No amount of jaw-jutting from Indiana coach Curt Cignetti was going to alter the outcome once Notre Dame got going – and while Cignetti’s Hoosiers comported themselves acceptably, they were clearly outmatched by the bigger, badder Irish.
Not that Notre Dame (12-1) exactly flashed a ton of razzle-dazzle, either. In fact, all the Fighting Irish needed, ultimately, was Love – Jeremiyah Love. The sophomore erupted for the CFP-era’s longest play, a 98-yard scamper from one end of Notre Dame Stadium to the other less than 5 minutes into the game for an early 7-0 lead.
From then on, it was pretty much field goals and ball control for Notre Dame – keeping Indiana’s statistically-prodigious offense (43.3 points per game entering Friday) off the field and, when the Hoosiers did get the rock, straight punching IU in the mouth before they punted it back.
Indiana’s defense, to be fair, showed up ready to tangle. The Hoosiers’ top-ranked run defense swarmed to the football after Love’s cross-stadium scamper and kept Riley Leonard (23-of-32 for 201 yards) from hitting much deep. That kept it close enough to keep the national television audience tuned in – which I suppose is the entire point of this thing, right?
Notre Dame put Indiana out of its misery with 4:50 to play via a Leonard dime to Jordan Faison down to the Hoosier 1 and a Leonard 1-yard plunge for the final margin. Yes, Indiana finally found the end zone twice in the final 1:30 to make the margin more respectable and kept gamblers from queing up with their Notre Dame win tickets at the betting window. But that was just a last gasp, as the questions about the College Football Playoff committee’s sanity for seeding Indiana in the 12-team mix were steadily heating up to broil.
SDS told you Indiana's offense was a fraud.
(Actually, Michigan and Ohio State told you … but some of y'all didn't want to listen.)
Tried to warn the @CFBPlayoff committee, too.
Chin up, Hoosiers: You'll always have 66 vs. Purdue. https://t.co/tEVuuq7Cm0— Saturday Down South (@SatDownSouth) December 21, 2024
Should Indiana have been in the Playoff? Perhaps the best argument was the fact that the Hoosiers are a Big Ten program that went 11-1 – a combination that, even with the Ohio State dud and factoring in that Oregon ended the regular season as the only unbeaten team in the land meant that the Hoosiers simply felt like they belonged.
The counter-argument, of course, is that Indiana’s resume against, say, that of Alabama or South Carolina or Ole Miss or Miami was sub-standard when gazing through the rear-view window of retrospective. But in every tournament there seems to be that team that ultimately fizzles instead of sizzles … and who knows if Indiana will even end up being that squad by the end of this first-round weekend?

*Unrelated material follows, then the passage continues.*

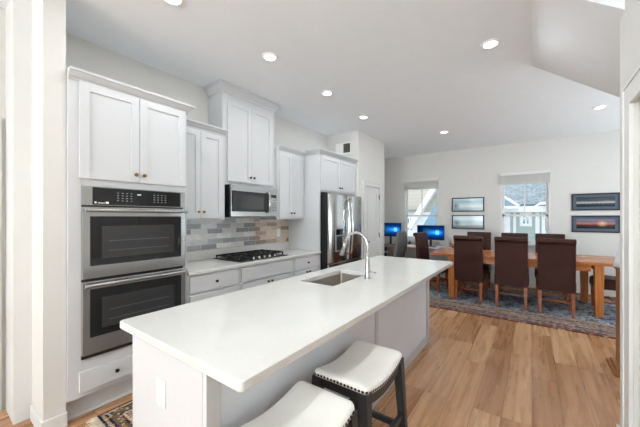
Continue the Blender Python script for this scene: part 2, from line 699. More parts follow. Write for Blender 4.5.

So once the shivering assembled dismissed into the gloaming following the first Friday night game ever at Notre Dame Stadium (the Irish teed it up on a Friday back in 1900, way before the House That Rockne Built was erected), it was finally time to conduct the autopsy on Indiana’s run.
The conclusion? The Hoosiers were undoubtedly better than anyone outside the Cignetti household could have possibly predicted, but also undoubtedly parlayed a cushy B1G schedule and the Cinderella tale into a palatable concoction worthy of a Playoff spot but certainly not filling enough for a full meal.
Beating up on a nonconference lightweight like Western Illinois and conference cupcakes like Michigan State and Purdue is one thing. But when the high-flying Hoosiers squared up against NFL-level beef in the form of Michigan, Ohio State and Notre Dame … all the confection disappeared out the window.
Sure, Indiana tried on that glass slipper via a 20-15 home victory against what was only on paper a Wolverines squad that was clearly looking ahead to The Game against Ohio State. But against the Buckeyes and Irish, the brand of football Cignetti tantalized all of us with all season long simply wasn’t good enough.
There is absolutely no question that Cignetti, the consensus national coach of the year, performed a masterful glow-up of a Hoosiers program in his first season. Indiana hung with Notre Dame on Friday more than it did against Ohio State on Nov. 23 – a desultory 38-15 outcome that caused many to wonder if Indiana truly belonged. And to squeeze the first 10-win out of the program in school history, strength or schedule be damned, more than earned Cignetti that healthy midseason contract bump he received.
The next trick, though, could likely be even tougher. Precisely no one saw Cignetti or Indiana coming when the 2024 season began. But the Hoosiers aren’t sneaking up on anyone anymore – a double-edged sword that can only help Indiana in recruiting and in the portal, but will hinder in 2025 now that the rest of the world has seen the code cracked twice.
Still, Notre Dame showed up and showed out enough to earn its 11th consecutive victory and a New Year’s Day quarterfinal spot against Georgia in the Sugar Bowl. That might feel a bit like a case full of Rice-A-Roni instead of a new car in the Great Game Show of Life, but Cignetti and the Hoosiers made all of Indiana believe for the first time in history.
Next up? Validating it in 2025 – and making another Playoff committee forget the final chapter of Indiana’s Cinderella story that saw the glass slipper simply not fit in 2024.